After dropping out of college in 2006, she moved to Portland, Ore., where she met her rhythm section of bass player Tyler Tornfelt and drummer Ford Tennis. Munger completed the Sound Outside. This year's album, "Untamed Beast," is their second and an attempt to make more aggressive rock tunes that people can dance to.

Distinctive in her cat-eye glasses, Ford is quiet and sweetly shy offstage. She's a tough broad onstage, her guttural vocals reminiscent of a young Chrissie Hynde in the Pretenders.

She's not big on ethereal lyrics, either: you know what she wants. "Do Me Right" is an order, not a suggestion. On "Bad Boys," she makes it clear she can play on their turf. "You may think of me as just a little girl," she sings. "But I am here to prove you wrong."

"I found out another word for innuendo was hokum," she said over a beer, a few hours before playing in a Brooklyn nightclub. "I have tried to do songs with more innuendo, but maybe I wasn't that good at it. I just thought maybe I'd be blunt. It's a good way to get people to listen and I thought it would be a fun way to write."
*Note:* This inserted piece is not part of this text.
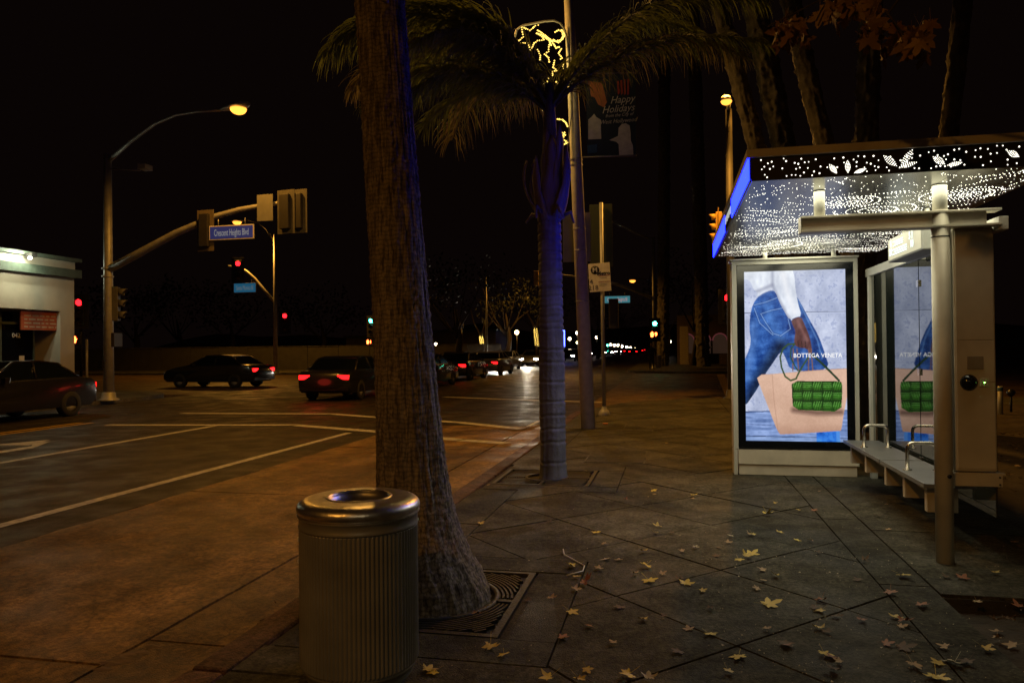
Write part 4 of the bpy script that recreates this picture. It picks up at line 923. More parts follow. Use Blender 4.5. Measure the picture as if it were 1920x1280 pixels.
b = MB(); b.lathe([(.0005, .003), (.095, .003), (.095, 0)], 28, M=facing(Vector((-hw+.135, -.0085, hh-.15)))); b.build('round_logo', dk, bs_)
text('M', 'logo_letter', .15, mat('sign_white_ink', (.8, .8, .78), .5), bs_, facing(Vector((-hw+.135, -.013, hh-.155)), tilt=tl), .0008, font_offset=.0015)
text('Metro', 'lettering', .112, dk, bs_, facing(Vector((.085, -.0095, .085)), tilt=tl), .0008, font_offset=.004); text('4', 'lettering', .15, dk, bs_, facing(Vector((-.185, -.0085, -.10)), tilt=tl), .0008); text('218', 'lettering', .15, dk, bs_, facing(Vector((-.14, -.0085, -.235)), tilt=tl), .0008)
for z in (.025, -.11): MB().extr([(-.03, 0), (hw-.01, 0), (hw-.01, .012), (-.03, .012)], facing(Vector((0, -.0085, z)), tilt=tl), .001).build('stripe', mat('sign_stripe', (.35, .12, .05), .6), bs_)
for z in (-.02, -.155, -.19): MB().extr([(-.01, 0), (hw-.08, 0), (hw-.08, .008), (-.01, .008)], facing(Vector((0, -.0085, z)), tilt=tl), .001).build('fine_print', M_plate, bs_)
a, c = atY(1105, 384, 16.75), atY(1149, 500, 16.75)
tag(MB().box((a.x, 16.75, c.z), (c.x, 16.77, a.z)).build('sign_board', mat('dark_green_board', (.02, .028, .012), .5), bevel=.006), 'dark green board mounted high on the thin pole above the bus stop sign', 'sign')
signal_head(atY(1151, 588, 17.0), R(180), None, label='unlit black signal head beside the thin pole', plate=False, s=.62)

# --- left signal pole 1
def rotY(a): return a
Y1 = 20.3; base1 = G(204, 750); pY = base1.y
t1 = pole(base1, atY(200, 290, pY).z, .16, .11, 'tall signal pole in front of the lit corner store', cat='signal pole', name='signal_pole', group='signal poles')
q = lambda px, py, yy=pY: atY(px, py, yy)-base1
MB().tube([q(203, 303), q(245, 265, pY-.3), q(290, 232, pY-.7), q(330, 215, pY-1), q(370, 209, pY-1.2), q(415, 207, pY-1.4)], [.06, .055, .05, .045, .04, .035], 10).build('lamp_arm', M_galv, t1)
luminaire(t1, q(415, 207, pY-1.4), (1, -.3, 0), M_sod, 1.5, 1)
MB().tube([q(204, 505), q(260, 475), q(330, 437), q(400, 407), q(450, 393), q(500, 384), q(548, 378)], [.13, .12, .105, .09, .08, .07, .06], 12).build('mast_arm', M_galv, t1)
MB().tube([q(204, 316), q(262, 320), q(268, 314)], .018, 8).build('camera_arm', M_galv, t1); MB().box(tuple(q(262, 318)-Vector((0, .1, 0))), tuple(q(276, 308)+Vector((0, .25, 0)))).build('camera', M_galv, t1)
for py in (505, 520): MB().lathe([(.17, 0), (.18, .02), (.17, .05)], 16, q(202, py)).build('band', M_galv, t1)
MB().box(tuple(q(193, 690)-Vector((0, .2, 0))), tuple(q(200, 675)+Vector((0, 0, 0)))).build('push_button', M_black, t1)
signal_head(atY(388, 433, pY-.1), R(176), label='single signal seen from behind left of the blue street name sign', s=.92, body=M_signalb, plate_mat=mat('plate_back_yellow', (.15, .12, .08), .6))
signal_head(atY(539, 398, pY-.15), R(172), label='left signal of the pair at the tip of the long mast arm', s=.95, body=M_signalb, plate_mat=M_backpl)
signal_head(atY(562, 397, pY-.05), R(172), label='right signal of the pair at the tip of the long mast arm', s=.95, body=M_signalb, plate_mat=M_backpl)
a, c = atY(483, 366, pY-.12), atY(513, 414, pY-.12)
tag(MB().box((a.x, pY-.16, c.z), (c.x, pY-.15, a.z)).build('metal_sign', M_plate, bevel=.01), 'blank pale square sign back on the long mast arm', 'sign')
def street_sign(pa, pb, yy, txt, label, az=0, m_=None, tm=None, size=.3, arm=None):
    a, c = atY(*pa, yy), atY(*pb, yy); t = empty('street_name_sign', ((a.x+c.x)/2, yy, (a.z+c.z)/2), label, 'street sign', 'street name signs', az)
    hw, hh = (c.x-a.x)/2, (a.z-c.z)/2
    MB().box((-hw, 0, -hh), (hw, .04, hh)).build('border', M_bw, t, bevel=.004); MB().box((-hw+.03, -.004, -hh+.03), (hw-.03, 0, hh-.03)).build('plate', m_, t)
    sz_ = hh*1.35; text(txt, 'lettering', sz_, tm, t, facing(Vector((0, -.006, -.01))), .001, sx=2*hw*.90/(len(txt)*.50*sz_))
    for s_ in (-.6, .6): MB().tube([(s_*hw, .02, hh), (s_*hw, .02, hh+.2)], .012, 6).build('hanger', M_galv, t)
    return t
street_sign((392, 424), (476, 447), pY-.25, 'Crescent Heights Blvd', 'blue street name sign Crescent Heights Blvd hanging from the long mast arm', m_=glow('sign_blue', (.02, .035, .16), .5), tm=glow('sign_text', (.8, .78, .72), .28), size=.235)
signal_head(atY(222, 570, pY+.2), R(115), label='side view of the yellow hooded signal on the tall left pole', s=1.0, body=M_backpl, plate=False, plate_mat=M_backpl)
ped_head(atY(222, 637, pY+.2), R(100), '', 'dark pedestrian signal under the hooded signal on the tall left pole', on=False)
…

As much as the music demands attention, so does the album cover, which shows a naked woman sitting cross-legged in a chair, with one hand holding an ice cream cone and the other the horn of an animal skull that conceals her face. Ford's idea in commissioning the work was to convey feminine power with nudity but not in a sexual sense.

She feels a certain obligation to advance the cause of women in rock 'n' roll.

"There are not many girls who do rock 'n' roll music," she said. "There are, but not that many. I'd like to make that point, that girls can rock out, too."